Given the UN’s latest hate note to Israel and US Senate plans to cut off UN funding as a result, “the UN could benefit from a fresh set of eyes” Haley noted. This was a subtle rebuttal to detractors that she lacks international experience to serve as a senior diplomat. Although she admitted that “international diplomacy is a new area for me,” Haley’s international experience is, in fact, more than sufficient.

At the hearing Haley told her personal story – an international expertise developed not by traveling, but by dealing with the world from home.

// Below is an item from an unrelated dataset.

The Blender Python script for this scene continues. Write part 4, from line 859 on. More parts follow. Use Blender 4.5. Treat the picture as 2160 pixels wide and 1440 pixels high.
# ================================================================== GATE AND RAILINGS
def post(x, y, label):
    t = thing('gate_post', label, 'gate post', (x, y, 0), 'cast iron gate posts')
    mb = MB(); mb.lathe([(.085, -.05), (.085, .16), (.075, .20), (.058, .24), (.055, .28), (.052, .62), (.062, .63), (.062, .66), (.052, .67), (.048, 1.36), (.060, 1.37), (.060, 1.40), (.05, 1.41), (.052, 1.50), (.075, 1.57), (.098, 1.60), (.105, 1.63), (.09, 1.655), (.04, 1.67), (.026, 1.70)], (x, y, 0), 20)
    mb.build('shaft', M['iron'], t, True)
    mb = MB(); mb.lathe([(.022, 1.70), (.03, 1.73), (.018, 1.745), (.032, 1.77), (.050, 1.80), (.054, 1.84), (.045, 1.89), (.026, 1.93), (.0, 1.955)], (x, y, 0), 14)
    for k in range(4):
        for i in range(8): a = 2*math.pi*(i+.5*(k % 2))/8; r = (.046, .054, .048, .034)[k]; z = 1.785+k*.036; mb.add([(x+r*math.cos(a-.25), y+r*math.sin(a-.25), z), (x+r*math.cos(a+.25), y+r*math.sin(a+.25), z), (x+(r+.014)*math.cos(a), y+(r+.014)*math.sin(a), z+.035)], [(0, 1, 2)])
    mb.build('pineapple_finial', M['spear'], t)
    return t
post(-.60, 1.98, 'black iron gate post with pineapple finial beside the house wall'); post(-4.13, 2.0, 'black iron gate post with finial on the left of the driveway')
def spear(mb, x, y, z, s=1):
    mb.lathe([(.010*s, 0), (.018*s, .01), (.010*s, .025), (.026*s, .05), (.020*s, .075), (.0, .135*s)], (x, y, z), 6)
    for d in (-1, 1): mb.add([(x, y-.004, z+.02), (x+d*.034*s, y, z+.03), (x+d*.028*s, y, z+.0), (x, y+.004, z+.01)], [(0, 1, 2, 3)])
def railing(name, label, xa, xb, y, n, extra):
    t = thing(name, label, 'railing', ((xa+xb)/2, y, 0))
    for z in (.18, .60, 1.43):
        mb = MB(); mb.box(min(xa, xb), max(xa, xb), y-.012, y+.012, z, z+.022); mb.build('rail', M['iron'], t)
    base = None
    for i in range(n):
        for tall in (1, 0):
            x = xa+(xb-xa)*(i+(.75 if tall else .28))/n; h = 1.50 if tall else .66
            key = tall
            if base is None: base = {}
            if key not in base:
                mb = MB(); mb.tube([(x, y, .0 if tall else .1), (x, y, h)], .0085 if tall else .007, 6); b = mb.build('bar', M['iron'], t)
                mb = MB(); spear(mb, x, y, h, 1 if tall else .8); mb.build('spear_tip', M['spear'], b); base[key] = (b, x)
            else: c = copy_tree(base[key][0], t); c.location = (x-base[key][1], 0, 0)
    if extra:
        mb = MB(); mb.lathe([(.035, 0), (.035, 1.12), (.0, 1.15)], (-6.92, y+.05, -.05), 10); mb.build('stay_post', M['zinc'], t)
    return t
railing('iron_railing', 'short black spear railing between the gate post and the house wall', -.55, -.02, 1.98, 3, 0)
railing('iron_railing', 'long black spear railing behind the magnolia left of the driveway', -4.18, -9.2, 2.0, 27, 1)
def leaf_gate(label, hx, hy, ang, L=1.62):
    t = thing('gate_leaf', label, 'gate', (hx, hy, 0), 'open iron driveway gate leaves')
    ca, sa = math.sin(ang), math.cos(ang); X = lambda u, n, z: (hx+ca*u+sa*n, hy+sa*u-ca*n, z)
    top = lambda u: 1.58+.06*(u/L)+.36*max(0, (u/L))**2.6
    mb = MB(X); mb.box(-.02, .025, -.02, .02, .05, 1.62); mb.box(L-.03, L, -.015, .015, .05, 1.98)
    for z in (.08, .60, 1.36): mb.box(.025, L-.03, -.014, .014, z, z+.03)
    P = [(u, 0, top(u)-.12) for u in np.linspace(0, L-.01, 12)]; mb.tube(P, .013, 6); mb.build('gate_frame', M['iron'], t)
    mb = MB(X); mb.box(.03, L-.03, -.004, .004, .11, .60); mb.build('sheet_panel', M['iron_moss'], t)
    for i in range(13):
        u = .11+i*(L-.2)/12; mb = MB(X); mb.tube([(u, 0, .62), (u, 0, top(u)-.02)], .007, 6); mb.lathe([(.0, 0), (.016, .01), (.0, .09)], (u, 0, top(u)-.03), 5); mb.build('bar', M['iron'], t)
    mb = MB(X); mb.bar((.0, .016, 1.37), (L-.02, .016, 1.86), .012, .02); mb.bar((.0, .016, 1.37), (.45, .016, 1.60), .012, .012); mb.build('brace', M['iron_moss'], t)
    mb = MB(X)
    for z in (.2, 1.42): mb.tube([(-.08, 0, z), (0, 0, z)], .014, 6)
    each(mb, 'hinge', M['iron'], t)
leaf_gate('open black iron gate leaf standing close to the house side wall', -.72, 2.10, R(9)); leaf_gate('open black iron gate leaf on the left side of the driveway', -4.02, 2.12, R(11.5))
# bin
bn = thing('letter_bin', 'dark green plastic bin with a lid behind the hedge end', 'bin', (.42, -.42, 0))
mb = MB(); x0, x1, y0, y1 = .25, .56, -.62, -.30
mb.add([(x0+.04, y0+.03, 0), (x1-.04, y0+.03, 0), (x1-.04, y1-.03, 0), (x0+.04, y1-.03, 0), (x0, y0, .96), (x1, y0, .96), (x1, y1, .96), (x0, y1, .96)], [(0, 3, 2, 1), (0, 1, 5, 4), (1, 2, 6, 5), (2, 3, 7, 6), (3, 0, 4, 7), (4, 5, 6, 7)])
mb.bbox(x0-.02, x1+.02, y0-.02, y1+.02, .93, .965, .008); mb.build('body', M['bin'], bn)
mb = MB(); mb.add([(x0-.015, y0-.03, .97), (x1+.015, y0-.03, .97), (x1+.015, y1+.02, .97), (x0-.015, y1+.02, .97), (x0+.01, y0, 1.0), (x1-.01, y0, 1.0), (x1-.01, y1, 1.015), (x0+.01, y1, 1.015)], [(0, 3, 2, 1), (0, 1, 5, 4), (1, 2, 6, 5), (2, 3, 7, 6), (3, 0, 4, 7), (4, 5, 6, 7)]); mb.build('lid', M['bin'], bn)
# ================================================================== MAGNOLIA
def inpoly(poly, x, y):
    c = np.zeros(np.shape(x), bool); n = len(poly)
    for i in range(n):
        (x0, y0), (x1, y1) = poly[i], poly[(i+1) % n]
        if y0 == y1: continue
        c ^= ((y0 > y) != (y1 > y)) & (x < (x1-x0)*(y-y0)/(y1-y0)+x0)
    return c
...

She described being a first-generation immigrant from India as a young teenager settling in South Carolina. This alone qualifies her no less than her UN predecessor, Samantha Power, herself a youthful immigrant from Ireland settling in nearby Georgia. Haley helped run her family’s fledgling business that competed very well in a market flooded with imports. As a State legislator in South Carolina, she worked in give-and-take typical of UN decision-making. While head of state, Governor Haley defended and advanced South Carolina’s sovereign interests, for example, by persuading BMW to make more cars there than anywhere else outside of Germany. The state has defense forces of its own – the National Guard and the State Guard – under her watch. Finally, Haley’s careful stewardship of South Carolina’s $26 billion state budget, larger than that of several foreign countries, puts into perspective the UN’s annual $2.9 billion program budget which needs overhaul.

Haley’s hallmark, however, is her ability to unite different backgrounds and viewpoints over race, a model for anyone hoping to champion human rights in the world.

Yes, Haley has the skill set of a successful internationalist. But come to think of it, what American alive today doesn’t have international experience? Each year, more and more Americans live without borders by being online, drive cars assembled here and there, travel abroad, use the world wide web as a bookshelf, order masterfully from Szechuan, Cuban, and Thai menus, borrow billions from China, export Hollywood and import Bollywood. Is there an American among us who is only American, who is NOT international?

Those impacted hard by globalization might wish they were not so international. They find themselves laden with international experience to the point of collapse. Their populist discontent is what brought Mr. Trump to office.

Frankly, the stock criticism that Haley doesn’t have international experience by traditional criteria in turn strengthens her populist appeal, working against her critics and other Trump deniers. We have seen this happen time and again – critics’ spears returning as painful boomerangs.

So, while well-experienced for international politics, Haley thankfully is not a self-promoting, smug internationalist, rather a down to earth, open-eyed manager whose record shows that she moves on today’s opportunities while staying ahead of its risks. She is the all-the-better choice for making American great again at the UN.

It looks like Haley’s “fresh set of eyes” will lock “ayes” with the Senate in order to shine light on a dark and dormant United Nations Organization.